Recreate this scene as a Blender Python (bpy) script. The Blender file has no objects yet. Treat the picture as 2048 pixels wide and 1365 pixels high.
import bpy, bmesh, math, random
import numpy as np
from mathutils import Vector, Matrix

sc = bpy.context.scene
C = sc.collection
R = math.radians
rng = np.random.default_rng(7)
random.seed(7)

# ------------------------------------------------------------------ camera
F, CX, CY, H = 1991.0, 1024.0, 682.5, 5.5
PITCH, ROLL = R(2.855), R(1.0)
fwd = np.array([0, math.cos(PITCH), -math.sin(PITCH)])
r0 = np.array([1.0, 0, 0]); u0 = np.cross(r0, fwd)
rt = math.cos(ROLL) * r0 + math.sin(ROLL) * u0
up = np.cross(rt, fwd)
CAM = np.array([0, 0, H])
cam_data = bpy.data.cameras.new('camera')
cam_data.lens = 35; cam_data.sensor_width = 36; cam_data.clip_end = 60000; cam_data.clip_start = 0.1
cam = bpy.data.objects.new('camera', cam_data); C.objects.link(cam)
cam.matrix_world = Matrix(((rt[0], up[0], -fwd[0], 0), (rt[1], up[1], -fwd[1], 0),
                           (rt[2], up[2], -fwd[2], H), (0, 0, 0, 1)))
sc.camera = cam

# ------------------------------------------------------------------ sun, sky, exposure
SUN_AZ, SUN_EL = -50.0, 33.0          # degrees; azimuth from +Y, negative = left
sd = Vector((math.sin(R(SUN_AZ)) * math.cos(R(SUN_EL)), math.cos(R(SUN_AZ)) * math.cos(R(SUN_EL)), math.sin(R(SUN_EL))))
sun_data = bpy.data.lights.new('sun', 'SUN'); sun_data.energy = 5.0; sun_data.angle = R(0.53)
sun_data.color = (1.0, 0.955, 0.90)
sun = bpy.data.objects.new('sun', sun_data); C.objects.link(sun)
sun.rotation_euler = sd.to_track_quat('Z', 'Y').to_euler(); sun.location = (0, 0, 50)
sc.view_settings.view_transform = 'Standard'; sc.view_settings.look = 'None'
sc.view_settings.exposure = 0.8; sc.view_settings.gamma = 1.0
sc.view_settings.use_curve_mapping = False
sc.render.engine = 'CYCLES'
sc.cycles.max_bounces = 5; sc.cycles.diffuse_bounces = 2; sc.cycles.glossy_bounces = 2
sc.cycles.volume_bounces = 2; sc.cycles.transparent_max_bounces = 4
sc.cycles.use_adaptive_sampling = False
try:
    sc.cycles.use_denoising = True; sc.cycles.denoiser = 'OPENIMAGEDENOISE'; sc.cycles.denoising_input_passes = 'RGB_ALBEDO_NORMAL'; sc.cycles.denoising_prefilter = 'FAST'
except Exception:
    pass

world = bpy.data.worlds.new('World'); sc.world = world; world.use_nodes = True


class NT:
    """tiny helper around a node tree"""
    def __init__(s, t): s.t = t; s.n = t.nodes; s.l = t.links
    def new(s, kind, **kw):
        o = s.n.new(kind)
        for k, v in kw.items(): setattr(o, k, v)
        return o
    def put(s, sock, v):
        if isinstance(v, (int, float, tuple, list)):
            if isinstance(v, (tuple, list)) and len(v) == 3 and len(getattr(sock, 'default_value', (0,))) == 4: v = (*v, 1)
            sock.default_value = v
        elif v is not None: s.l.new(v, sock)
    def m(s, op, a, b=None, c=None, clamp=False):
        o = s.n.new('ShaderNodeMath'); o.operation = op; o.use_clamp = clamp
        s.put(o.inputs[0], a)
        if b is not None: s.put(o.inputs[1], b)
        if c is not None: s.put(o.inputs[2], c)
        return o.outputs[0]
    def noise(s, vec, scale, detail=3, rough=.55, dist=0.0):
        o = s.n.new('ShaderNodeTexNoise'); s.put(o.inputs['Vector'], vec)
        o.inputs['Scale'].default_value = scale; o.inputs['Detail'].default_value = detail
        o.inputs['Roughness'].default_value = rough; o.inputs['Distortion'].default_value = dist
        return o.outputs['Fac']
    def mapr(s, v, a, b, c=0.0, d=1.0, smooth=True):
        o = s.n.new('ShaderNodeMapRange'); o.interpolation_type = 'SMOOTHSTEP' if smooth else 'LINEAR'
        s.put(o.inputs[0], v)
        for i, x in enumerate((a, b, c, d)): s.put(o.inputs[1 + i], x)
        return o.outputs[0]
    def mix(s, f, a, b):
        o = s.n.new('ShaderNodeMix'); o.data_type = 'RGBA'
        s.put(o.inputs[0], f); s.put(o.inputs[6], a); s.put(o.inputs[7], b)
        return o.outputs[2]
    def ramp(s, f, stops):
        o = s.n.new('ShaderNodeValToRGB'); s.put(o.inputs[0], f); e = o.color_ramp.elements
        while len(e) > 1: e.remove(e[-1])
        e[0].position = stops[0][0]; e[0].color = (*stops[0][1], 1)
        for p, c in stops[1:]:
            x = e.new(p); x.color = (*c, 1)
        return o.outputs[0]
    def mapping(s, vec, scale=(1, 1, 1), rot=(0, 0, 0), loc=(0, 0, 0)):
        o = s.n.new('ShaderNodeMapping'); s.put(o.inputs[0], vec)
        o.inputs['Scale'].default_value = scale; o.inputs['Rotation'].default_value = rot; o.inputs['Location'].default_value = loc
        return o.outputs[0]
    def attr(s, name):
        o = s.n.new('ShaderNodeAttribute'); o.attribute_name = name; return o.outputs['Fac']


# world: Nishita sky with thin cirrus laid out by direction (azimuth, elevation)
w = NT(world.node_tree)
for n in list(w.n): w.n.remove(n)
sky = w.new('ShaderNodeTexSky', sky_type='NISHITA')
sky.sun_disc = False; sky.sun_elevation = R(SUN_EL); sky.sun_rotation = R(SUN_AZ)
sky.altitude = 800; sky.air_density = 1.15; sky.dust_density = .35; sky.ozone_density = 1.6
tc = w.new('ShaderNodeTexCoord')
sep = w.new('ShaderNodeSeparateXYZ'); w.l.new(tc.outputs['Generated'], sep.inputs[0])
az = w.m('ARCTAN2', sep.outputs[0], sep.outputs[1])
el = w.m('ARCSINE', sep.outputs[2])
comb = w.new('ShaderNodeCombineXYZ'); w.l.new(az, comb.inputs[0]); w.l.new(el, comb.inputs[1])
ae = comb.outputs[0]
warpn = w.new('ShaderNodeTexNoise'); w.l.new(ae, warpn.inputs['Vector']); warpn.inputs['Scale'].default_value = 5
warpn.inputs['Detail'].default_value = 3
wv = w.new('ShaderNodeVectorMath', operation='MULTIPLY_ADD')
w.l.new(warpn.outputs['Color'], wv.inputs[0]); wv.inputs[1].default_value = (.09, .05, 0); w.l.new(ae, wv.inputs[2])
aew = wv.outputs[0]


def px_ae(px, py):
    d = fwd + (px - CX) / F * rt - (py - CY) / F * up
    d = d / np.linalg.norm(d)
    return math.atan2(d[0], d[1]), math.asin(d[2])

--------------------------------

PROBLEM DESCRIPTION:
Using the data above, reproduce every line exactly.

THE SOLUTION:
Recreate this scene as a Blender Python (bpy) script. The Blender file has no objects yet. Treat the picture as 2048 pixels wide and 1365 pixels high.
import bpy, bmesh, math, random
import numpy as np
from mathutils import Vector, Matrix

sc = bpy.context.scene
C = sc.collection
R = math.radians
rng = np.random.default_rng(7)
random.seed(7)

# ------------------------------------------------------------------ camera
F, CX, CY, H = 1991.0, 1024.0, 682.5, 5.5
PITCH, ROLL = R(2.855), R(1.0)
fwd = np.array([0, math.cos(PITCH), -math.sin(PITCH)])
r0 = np.array([1.0, 0, 0]); u0 = np.cross(r0, fwd)
rt = math.cos(ROLL) * r0 + math.sin(ROLL) * u0
up = np.cross(rt, fwd)
CAM = np.array([0, 0, H])
cam_data = bpy.data.cameras.new('camera')
cam_data.lens = 35; cam_data.sensor_width = 36; cam_data.clip_end = 60000; cam_data.clip_start = 0.1
cam = bpy.data.objects.new('camera', cam_data); C.objects.link(cam)
cam.matrix_world = Matrix(((rt[0], up[0], -fwd[0], 0), (rt[1], up[1], -fwd[1], 0),
                           (rt[2], up[2], -fwd[2], H), (0, 0, 0, 1)))
sc.camera = cam

# ------------------------------------------------------------------ sun, sky, exposure
SUN_AZ, SUN_EL = -50.0, 33.0          # degrees; azimuth from +Y, negative = left
sd = Vector((math.sin(R(SUN_AZ)) * math.cos(R(SUN_EL)), math.cos(R(SUN_AZ)) * math.cos(R(SUN_EL)), math.sin(R(SUN_EL))))
sun_data = bpy.data.lights.new('sun', 'SUN'); sun_data.energy = 5.0; sun_data.angle = R(0.53)
sun_data.color = (1.0, 0.955, 0.90)
sun = bpy.data.objects.new('sun', sun_data); C.objects.link(sun)
sun.rotation_euler = sd.to_track_quat('Z', 'Y').to_euler(); sun.location = (0, 0, 50)
sc.view_settings.view_transform = 'Standard'; sc.view_settings.look = 'None'
sc.view_settings.exposure = 0.8; sc.view_settings.gamma = 1.0
sc.view_settings.use_curve_mapping = False
sc.render.engine = 'CYCLES'
sc.cycles.max_bounces = 5; sc.cycles.diffuse_bounces = 2; sc.cycles.glossy_bounces = 2
sc.cycles.volume_bounces = 2; sc.cycles.transparent_max_bounces = 4
sc.cycles.use_adaptive_sampling = False
try:
    sc.cycles.use_denoising = True; sc.cycles.denoiser = 'OPENIMAGEDENOISE'; sc.cycles.denoising_input_passes = 'RGB_ALBEDO_NORMAL'; sc.cycles.denoising_prefilter = 'FAST'
except Exception:
    pass

world = bpy.data.worlds.new('World'); sc.world = world; world.use_nodes = True


class NT:
    """tiny helper around a node tree"""
    def __init__(s, t): s.t = t; s.n = t.nodes; s.l = t.links
    def new(s, kind, **kw):
        o = s.n.new(kind)
        for k, v in kw.items(): setattr(o, k, v)
        return o
    def put(s, sock, v):
        if isinstance(v, (int, float, tuple, list)):
            if isinstance(v, (tuple, list)) and len(v) == 3 and len(getattr(sock, 'default_value', (0,))) == 4: v = (*v, 1)
            sock.default_value = v
        elif v is not None: s.l.new(v, sock)
    def m(s, op, a, b=None, c=None, clamp=False):
        o = s.n.new('ShaderNodeMath'); o.operation = op; o.use_clamp = clamp
        s.put(o.inputs[0], a)
        if b is not None: s.put(o.inputs[1], b)
        if c is not None: s.put(o.inputs[2], c)
        return o.outputs[0]
    def noise(s, vec, scale, detail=3, rough=.55, dist=0.0):
        o = s.n.new('ShaderNodeTexNoise'); s.put(o.inputs['Vector'], vec)
        o.inputs['Scale'].default_value = scale; o.inputs['Detail'].default_value = detail
        o.inputs['Roughness'].default_value = rough; o.inputs['Distortion'].default_value = dist
        return o.outputs['Fac']
    def mapr(s, v, a, b, c=0.0, d=1.0, smooth=True):
        o = s.n.new('ShaderNodeMapRange'); o.interpolation_type = 'SMOOTHSTEP' if smooth else 'LINEAR'
        s.put(o.inputs[0], v)
        for i, x in enumerate((a, b, c, d)): s.put(o.inputs[1 + i], x)
        return o.outputs[0]
    def mix(s, f, a, b):
        o = s.n.new('ShaderNodeMix'); o.data_type = 'RGBA'
        s.put(o.inputs[0], f); s.put(o.inputs[6], a); s.put(o.inputs[7], b)
        return o.outputs[2]
    def ramp(s, f, stops):
        o = s.n.new('ShaderNodeValToRGB'); s.put(o.inputs[0], f); e = o.color_ramp.elements
        while len(e) > 1: e.remove(e[-1])
        e[0].position = stops[0][0]; e[0].color = (*stops[0][1], 1)
        for p, c in stops[1:]:
            x = e.new(p); x.color = (*c, 1)
        return o.outputs[0]
    def mapping(s, vec, scale=(1, 1, 1), rot=(0, 0, 0), loc=(0, 0, 0)):
        o = s.n.new('ShaderNodeMapping'); s.put(o.inputs[0], vec)
        o.inputs['Scale'].default_value = scale; o.inputs['Rotation'].default_value = rot; o.inputs['Location'].default_value = loc
        return o.outputs[0]
    def attr(s, name):
        o = s.n.new('ShaderNodeAttribute'); o.attribute_name = name; return o.outputs['Fac']


# world: Nishita sky with thin cirrus laid out by direction (azimuth, elevation)
w = NT(world.node_tree)
for n in list(w.n): w.n.remove(n)
sky = w.new('ShaderNodeTexSky', sky_type='NISHITA')
sky.sun_disc = False; sky.sun_elevation = R(SUN_EL); sky.sun_rotation = R(SUN_AZ)
sky.altitude = 800; sky.air_density = 1.15; sky.dust_density = .35; sky.ozone_density = 1.6
tc = w.new('ShaderNodeTexCoord')
sep = w.new('ShaderNodeSeparateXYZ'); w.l.new(tc.outputs['Generated'], sep.inputs[0])
az = w.m('ARCTAN2', sep.outputs[0], sep.outputs[1])
el = w.m('ARCSINE', sep.outputs[2])
comb = w.new('ShaderNodeCombineXYZ'); w.l.new(az, comb.inputs[0]); w.l.new(el, comb.inputs[1])
ae = comb.outputs[0]
warpn = w.new('ShaderNodeTexNoise'); w.l.new(ae, warpn.inputs['Vector']); warpn.inputs['Scale'].default_value = 5
warpn.inputs['Detail'].default_value = 3
wv = w.new('ShaderNodeVectorMath', operation='MULTIPLY_ADD')
w.l.new(warpn.outputs['Color'], wv.inputs[0]); wv.inputs[1].default_value = (.09, .05, 0); w.l.new(ae, wv.inputs[2])
aew = wv.outputs[0]


def px_ae(px, py):
    d = fwd + (px - CX) / F * rt - (py - CY) / F * up
    d = d / np.linalg.norm(d)
    return math.atan2(d[0], d[1]), math.asin(d[2])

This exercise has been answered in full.